Liquori represented the United States at the 1968 Summer Olympics during his collegiate career running track & field and cross country for the Wildcats. He was a five-time NCAA individual champion, an eight-time All-American and an eight-time IC4A champion, and won 10 Championship of America titles at the Penn Relays during his collegiate career. The other Academic All-America Hall of Fame inductees are
Jennifer Babik (Princeton),
Gail (Koziara) Boudreaux (Dartmouth) and
Matt Campbell (Mount Union). Babik was a four-time All-Ivy League softball player and led Princeton to the Women's College World Series. Boudreaux earned basketball All-America honors at Dartmouth and is the only women's basketball player to be recognized as the Ivy League Player of the Year three times. Campbell was an NCAA Division III All-American football player at Mount Union, leading his teams to a collective 54-1 record and three national championships.
The four inductees into the CoSIDA Academic All-America Hall of Fame will be honored at a luncheon on Tuesday, June 28, 2022, in conjunction with the CoSIDA Convention at Mandalay Bay Resort in Las Vegas. The 2022 Dick Enberg Award recipient, to be announced at a later date, will also be recognized at the luncheon. For more information on the Academic All-America Hall of Fame,
click here.
Liquori competed for the Wildcats from 1968-71 and won four of his five NCAA titles in the Mile, including three national championships outdoors and one indoors. He was only the fourth persion to win the Mile outdoors at the NCAA Championships in three consecutive years. Liquori was also a member of two Villanova national championships teams, helping the Wildcats win the 1971 indoor NCAA title and the 1971 cross country national championship. During his collegiate career Liquori held world records, was ranked No. 1 in the world in the 1500 meters in 1969 and 1971, ran a sub-four minute mile 26 times and held five school records at the time of his graduation. In 1968 at the Summer Olympics in Mexico City he became the youngest person to advance to the final of the 1,500 meters.

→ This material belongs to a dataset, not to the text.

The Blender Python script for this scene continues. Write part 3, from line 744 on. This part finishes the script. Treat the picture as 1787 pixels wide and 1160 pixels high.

Liquori graduated from Villanova with a bachelor's degree in business administration. He was a co-founder of the Athletic Attic chain of running stores. He provided color commentary for ABC during the Olympic Games in 1972, 1976 and 1984. Liquori wrote
Marty Liquori's Guide for the Elite Runner and an autobiography,
On the Run: In Search of the Perfect Race. He has been a spokesperson for the Leukemia Society of America's
Team in Training initiative and has served as the vice president for the Gainesville Friends of Jazz and executive director of the Gainesville Jazz Festival.